Могила Ленина. Последние дни советской империи - страница 2



В постсоветской России сохранились две великие традиции: власть тайной полиции и использование иносказаний для говорения правды. Последнее в путинской России – одно из немногих эффективных способов описания первого. Владимир Сорокин, писатель со склонностью к сюрреалистичной жестокости, создал роман-антиутопию под названием “День опричника”. Опричники были тайной полицией XVI века. В изображенной Сорокиным деспотической России 2028 года в ведении монарха находятся все судьбы, вся информация. Благосостояние государства зависит от нефти и газа, а выживание конкретного человека – от безоговорочной верности кровавому деспоту и его опричному кругу. Сама Россия – крайне консервативное, традиционалистское государство.

Это иносказание легко расшифровать. Путин и значительная часть кремлевских начальников, министров и советников – выходцы из КГБ; многие родились и выросли в родном городе Путина – Ленинграде, ныне Санкт-Петербурге. Ельцин пытался реформировать спецслужбы, но попытка не удалась. “Структура политической полиции сохранена, и она легко может возродиться”, – говорил Ельцин в 2007 году, незадолго до смерти. В 1990-е олигархи охотно нанимали к себе на службу хорошо обученных и информированных бывших сотрудников КГБ. Но Путин поставил эту иерархию с ног на голову. В Кремле Путина больше силовиков, чем в Белом доме Кеннеди – выпускников Гарварда. Силовики возглавляют многочисленные кремлевские ведомства, бюрократические органы и госкорпорации.

В книге интервью “От первого лица” Путин рассказывал, что в 1980-е, когда он еще служил в ГДР, а коммунизм уже трещал по швам, у него было много свободного времени. Он пил местное пиво (“Я брал такой баллон на три с лишним литра. Пиво в него наливаешь, потом краник нажимаешь – и пьешь как из бочки”) и поправился примерно на 12 килограммов. Но, став президентом, он сразу вспомнил о своем прежнем работодателе и приумножил его могущество. “Бывших чекистов не бывает”, – заметил он.

Когда Путин вернулся в президентское кресло в 2012 году, во всех его действиях ощущалась острая неприязнь: неприязнь к городскому среднему классу, который он считает угрозой своему режиму; неприязнь к Западу, который ввел против России экономические санкции в ответ на аннексию Крыма и вмешательство в военный конфликт на востоке Украины.

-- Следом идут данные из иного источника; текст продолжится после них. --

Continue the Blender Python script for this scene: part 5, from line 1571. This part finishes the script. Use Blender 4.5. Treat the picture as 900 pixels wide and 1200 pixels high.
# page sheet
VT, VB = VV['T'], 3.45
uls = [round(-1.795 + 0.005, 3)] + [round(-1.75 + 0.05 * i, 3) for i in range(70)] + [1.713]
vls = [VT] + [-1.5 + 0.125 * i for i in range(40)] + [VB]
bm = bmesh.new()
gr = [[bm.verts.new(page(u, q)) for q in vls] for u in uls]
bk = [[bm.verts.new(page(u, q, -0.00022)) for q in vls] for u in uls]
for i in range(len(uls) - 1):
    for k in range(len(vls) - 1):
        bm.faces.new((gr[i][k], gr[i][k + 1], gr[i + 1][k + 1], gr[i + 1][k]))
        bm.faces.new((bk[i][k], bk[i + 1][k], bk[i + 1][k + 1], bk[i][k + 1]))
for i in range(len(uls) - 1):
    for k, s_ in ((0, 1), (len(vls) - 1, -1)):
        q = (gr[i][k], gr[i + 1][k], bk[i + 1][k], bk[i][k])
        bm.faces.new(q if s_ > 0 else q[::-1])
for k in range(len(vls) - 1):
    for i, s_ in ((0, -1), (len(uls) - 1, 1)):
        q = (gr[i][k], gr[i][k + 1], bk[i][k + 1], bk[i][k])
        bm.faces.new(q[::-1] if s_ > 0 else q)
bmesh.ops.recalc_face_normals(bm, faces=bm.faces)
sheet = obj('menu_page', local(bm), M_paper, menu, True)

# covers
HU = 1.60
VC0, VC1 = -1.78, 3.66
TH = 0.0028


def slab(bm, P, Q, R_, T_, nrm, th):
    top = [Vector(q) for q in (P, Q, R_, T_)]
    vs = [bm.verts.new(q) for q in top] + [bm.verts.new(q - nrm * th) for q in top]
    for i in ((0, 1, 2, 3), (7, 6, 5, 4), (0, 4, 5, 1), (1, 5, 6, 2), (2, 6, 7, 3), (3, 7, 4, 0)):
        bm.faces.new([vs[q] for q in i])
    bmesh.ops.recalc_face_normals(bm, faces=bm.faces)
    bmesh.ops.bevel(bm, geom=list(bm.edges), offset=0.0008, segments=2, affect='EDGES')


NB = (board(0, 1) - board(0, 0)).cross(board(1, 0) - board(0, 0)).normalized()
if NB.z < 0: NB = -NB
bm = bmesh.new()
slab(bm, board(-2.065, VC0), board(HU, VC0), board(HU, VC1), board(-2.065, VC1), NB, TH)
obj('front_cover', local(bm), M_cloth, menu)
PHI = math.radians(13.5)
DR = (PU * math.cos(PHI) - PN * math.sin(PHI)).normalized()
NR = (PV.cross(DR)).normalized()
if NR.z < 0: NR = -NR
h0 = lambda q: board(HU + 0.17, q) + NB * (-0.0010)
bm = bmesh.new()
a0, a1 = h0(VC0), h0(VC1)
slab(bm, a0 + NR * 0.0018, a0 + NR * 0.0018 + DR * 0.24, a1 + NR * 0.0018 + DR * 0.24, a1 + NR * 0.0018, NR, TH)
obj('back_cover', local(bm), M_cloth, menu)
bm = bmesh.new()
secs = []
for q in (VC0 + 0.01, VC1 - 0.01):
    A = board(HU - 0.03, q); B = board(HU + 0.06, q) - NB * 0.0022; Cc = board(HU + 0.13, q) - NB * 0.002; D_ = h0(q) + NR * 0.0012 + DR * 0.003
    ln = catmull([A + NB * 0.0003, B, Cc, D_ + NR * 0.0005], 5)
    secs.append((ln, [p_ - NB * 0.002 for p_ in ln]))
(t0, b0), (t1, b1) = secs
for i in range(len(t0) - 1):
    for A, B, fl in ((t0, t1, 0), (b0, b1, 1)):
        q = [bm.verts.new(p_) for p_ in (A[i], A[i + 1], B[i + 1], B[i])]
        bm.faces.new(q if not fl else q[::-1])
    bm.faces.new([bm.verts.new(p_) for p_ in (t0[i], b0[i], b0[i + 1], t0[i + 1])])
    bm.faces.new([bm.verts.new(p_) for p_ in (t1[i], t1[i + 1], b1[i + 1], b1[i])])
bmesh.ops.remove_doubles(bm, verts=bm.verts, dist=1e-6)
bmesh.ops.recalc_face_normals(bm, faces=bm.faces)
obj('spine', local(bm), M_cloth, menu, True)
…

Одна из главных тем “Могилы Ленина” – тема истории, та огромная роль, которую переоценка истории сыграла в преображении бывшего СССР и сознания его граждан. Возвращение истории в то время оказало влияние на все: на становление национальных движений в Прибалтике, на Кавказе, Украине и в Средней Азии; на экономику; на интеллектуальную и культурную жизнь; на отношения СССР с другими странами.

Сейчас эта переоценка в каком-то смысле происходит вновь, но в более мрачной атмосфере. Исторические взгляды Путина также задают направление, в котором движется Россия. Его крайне консервативный подход к истории, восхищение такими фигурами, как Столыпин и философы-националисты XIX и XX веков, рождают убеждение, что Россией нужно управлять железной рукой, что ее размер и сама природа не подходят для той демократии, к какой привыкли на Западе. Согласно путинскому пониманию истории, потенциальные противники находятся повсюду и с ними нужно бороться: нельзя допускать угроз для стабильности государства. Он не забыл, как у дверей дрезденской резидентуры КГБ бушевала толпа антисоветски настроенных немцев. Те события, о которых говорится в “Могиле Ленина”, – митинги, забастовки, демонстрации на Красной площади, революции в Восточной и Центральной Европе – для Путина подобны страшному сну. Он убежден, что ни в коем случае нельзя допустить повторения событий 1989–1991 годов, о которых идет речь в этой книге. Вот почему современный читатель “Могилы Ленина” чувствует одновременно и оптимизм, который владел умами предыдущего поколения, и настороженность, которой сегодня пропитано каждое действие Владимира Путина.